● WORK TO COMPLETE
Copy exactly, and only, the lines below from the first through the one containing "sk.append(ring)", both included; pictures are omitted.

● DATASET RECORDS

- - - -

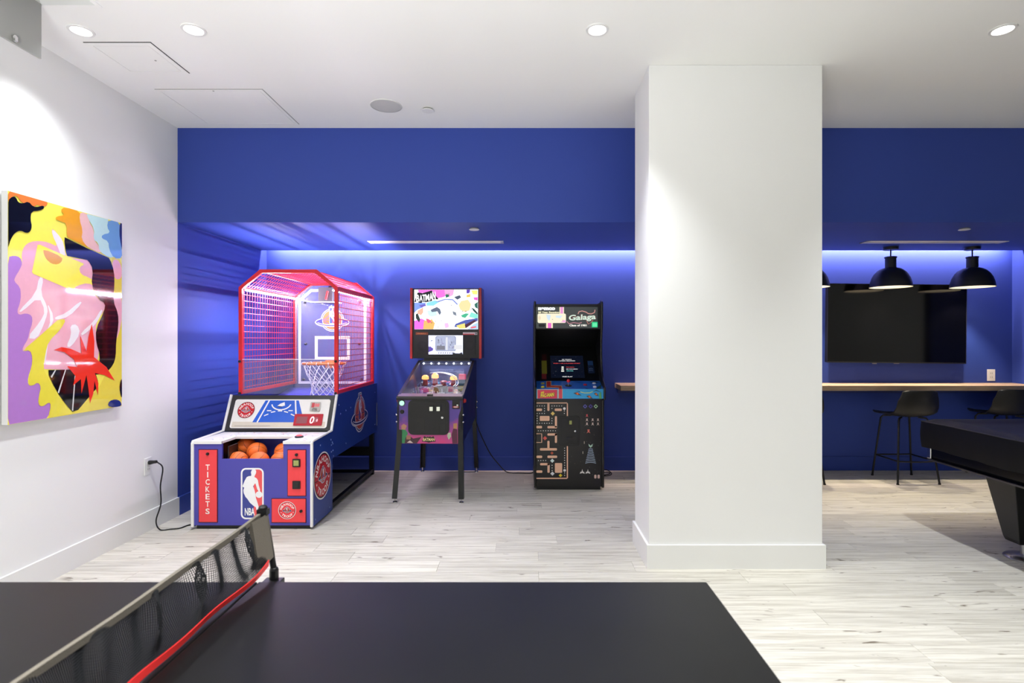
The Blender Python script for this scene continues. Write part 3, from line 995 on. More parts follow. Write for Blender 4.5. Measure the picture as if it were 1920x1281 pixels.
# soft vinyl cover laid over the table
COVER = mat('black_vinyl', '0A0A0C', 0.5, spec=0.25, bump=0.12, bscale=14)
c = thing('table_cover', 'black vinyl cover draped over the pool table', 'cover', (3.67, 2.79, 0.8))
m = MB()
NX, NY = 30, 56
rows = []


def hn(x, y):
    return 0.5 * math.sin(7.1 * x + 3.3 * y) + 0.3 * math.sin(13.7 * x - 9.1 * y + 1.0) + 0.2 * math.sin(23 * y + 5 * x)


cxa, cxb, cya, cyb = PX0 - 0.03, PX1 + 0.03, PY0 - 0.03, PY1 + 0.03
prof = []
for j in range(NY + 1):
    yy = cya + (cyb - cya) * j / NY
    r = []
    for i in range(NX + 1):
        xx = cxa + (cxb - cxa) * i / NX
        dx = min(xx - cxa, cxb - xx)
        dy = min(yy - cya, cyb - yy)
        d = min(dx, dy)
        z = 0.822 + (0.008 if 0.04 < d < 0.13 else 0.0) - (0.012 if d < 0.001 else 0) - (0.006 if d > 0.16 else 0) + 0.002 * hn(xx, yy)
        r.append((xx, yy, z))
    rows.append(r)
m.grid(rows)
# skirt rows hanging from the edge loop
edge = rows[0] + [r[-1] for r in rows[1:]] + list(reversed(rows[-1]))[1:] + [r[0] for r in reversed(rows[1:-1])]
cxm, cym = (cxa + cxb) / 2, (cya + cyb) / 2
sk = []
for k in range(8):
    f = k / 7
    ring = []
    for (xx, yy, z) in edge:
        ox = -1 if abs(xx - cxa) < 1e-6 else 1 if abs(xx - cxb) < 1e-6 else 0
        oy = -1 if abs(yy - cya) < 1e-6 else 1 if abs(yy - cyb) < 1e-6 else 0
        q = 0.007 * f * hn(xx * 1.7 + 2, yy * 1.7) + 0.006 * math.sin(f * 3)
        ring.append((xx + ox * q, yy + oy * q, z - (0.192 + 0.006 * hn(xx * 2, yy * 2)) * f))
    sk.append(ring)
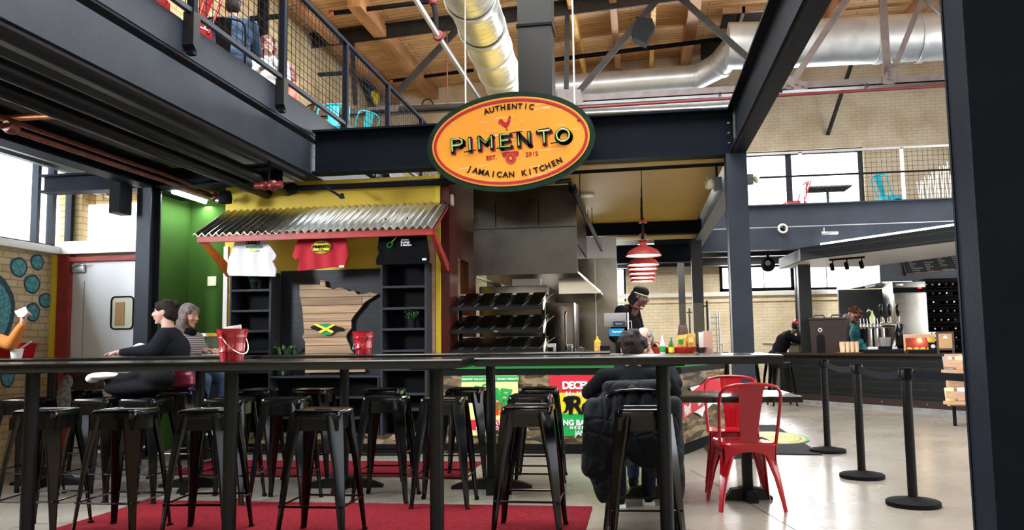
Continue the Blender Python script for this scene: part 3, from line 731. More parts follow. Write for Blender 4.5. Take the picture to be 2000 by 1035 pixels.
tag(MB().box(aY(1372, 118, 18.9), (aY(1422, 25, 19.4).x, 19.4, 8.0), .01).build('square_duct', 'dark_duct'), 'grey vertical duct box in front of the roof near the right beam', 'air duct')
# ---------------------------------------------------------------- pipes
def pipe(name, pts, r, m, label, cat='pipe', parts=None):
    o = MB().tube(pts, r, 12).build(name, m); tag(o, label, cat)
    if parts: parts(o)
    return o
def collars(ps, d, r, m):
    def f(o):
        for p in ps:
            q = V(d).to_track_quat('Z', 'Y').to_matrix().to_4x4()
            MB().lathe([(0, -.05), (r, -.05), (r * 1.25, -.02), (r * 1.25, .02), (r, .05), (0, .05)], n=12, mtx=Matrix.Translation(p) @ q).build('coupling', m, o)
    return f
YB = 15.2
pipe('sprinkler_pipe', [aY(806, -10, 12.5), aY(856, 70, 13.2), aY(935, 192, 14.3)], .045, 'conduit', 'silver slanting pipe with a red coupling left of the large duct', 'pipe', collars([aY(856, 70, 13.2)], dd, .075, 'red_pipe'))
pipe('sprinkler_pipe', [aY(845, 2, 13.2), aY(851, 28, 13.2), aY(852, 68, 13.2)], .045, 'matte_black', 'short black drop pipe meeting the silver slanting pipe', 'pipe', collars([aY(846, 3, 13.2)], (0, 0, 1), .06, 'red_pipe'))
pipe('sprinkler_pipe', [aY(650, 26, 14.4), aY(845, 2, 14.4)], .045, 'matte_black', 'black sprinkler pipe high above the railing with a copper end', 'pipe', collars([aY(648, 26, 14.4)], (1, 0, .1), .05, 'copper'))
pipe('sprinkler_pipe', [aY(766, 158, 18.6), aY(925, 137, 18.6)], .04, 'matte_black', 'short black sprinkler pipe behind the left truss diagonal', 'pipe', collars([aY(764, 158, 18.6)], (1, 0, .1), .045, 'copper'))
pipe('sprinkler_pipe', [aY(1070, 118, 18.0), aY(1430, 74, 18.0)], .05, 'matte_black', 'long black sprinkler pipe behind the roof speaker')
pipe('sprinkler_pipe', [aY(1560, 52, 18.0), aY(1740, 40, 18.0)], .05, 'matte_black', 'black pipe running above the very large right duct')
pipe('drop_pipe', [aY(873, 60, 15.4), aY(874, 205, 15.4)], .014, 'red_pipe', 'thin red vertical pipe left of the sign')
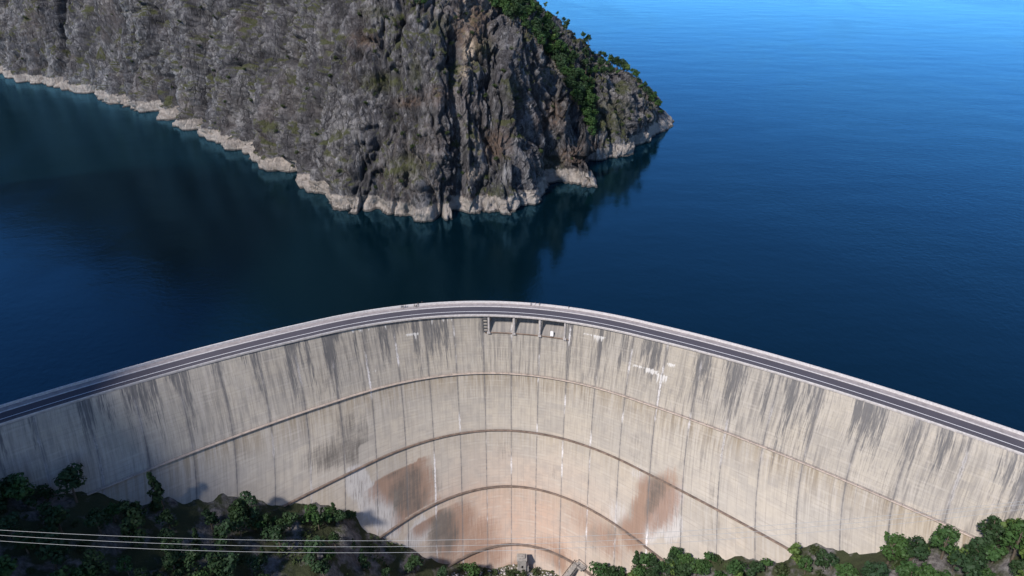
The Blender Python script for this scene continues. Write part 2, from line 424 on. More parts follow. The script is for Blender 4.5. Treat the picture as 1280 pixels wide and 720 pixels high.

- - - -

● FULL OUTPUT
The Blender Python script for this scene continues. Write part 3, from line 995 on. More parts follow. Write for Blender 4.5. Measure the picture as if it were 1920x1281 pixels.
# soft vinyl cover laid over the table
COVER = mat('black_vinyl', '0A0A0C', 0.5, spec=0.25, bump=0.12, bscale=14)
c = thing('table_cover', 'black vinyl cover draped over the pool table', 'cover', (3.67, 2.79, 0.8))
m = MB()
NX, NY = 30, 56
rows = []


def hn(x, y):
    return 0.5 * math.sin(7.1 * x + 3.3 * y) + 0.3 * math.sin(13.7 * x - 9.1 * y + 1.0) + 0.2 * math.sin(23 * y + 5 * x)


cxa, cxb, cya, cyb = PX0 - 0.03, PX1 + 0.03, PY0 - 0.03, PY1 + 0.03
prof = []
for j in range(NY + 1):
    yy = cya + (cyb - cya) * j / NY
    r = []
    for i in range(NX + 1):
        xx = cxa + (cxb - cxa) * i / NX
        dx = min(xx - cxa, cxb - xx)
        dy = min(yy - cya, cyb - yy)
        d = min(dx, dy)
        z = 0.822 + (0.008 if 0.04 < d < 0.13 else 0.0) - (0.012 if d < 0.001 else 0) - (0.006 if d > 0.16 else 0) + 0.002 * hn(xx, yy)
        r.append((xx, yy, z))
    rows.append(r)
m.grid(rows)
# skirt rows hanging from the edge loop
edge = rows[0] + [r[-1] for r in rows[1:]] + list(reversed(rows[-1]))[1:] + [r[0] for r in reversed(rows[1:-1])]
cxm, cym = (cxa + cxb) / 2, (cya + cyb) / 2
sk = []
for k in range(8):
    f = k / 7
    ring = []
    for (xx, yy, z) in edge:
        ox = -1 if abs(xx - cxa) < 1e-6 else 1 if abs(xx - cxb) < 1e-6 else 0
        oy = -1 if abs(yy - cya) < 1e-6 else 1 if abs(yy - cyb) < 1e-6 else 0
        q = 0.007 * f * hn(xx * 1.7 + 2, yy * 1.7) + 0.006 * math.sin(f * 3)
        ring.append((xx + ox * q, yy + oy * q, z - (0.192 + 0.006 * hn(xx * 2, yy * 2)) * f))
    sk.append(ring)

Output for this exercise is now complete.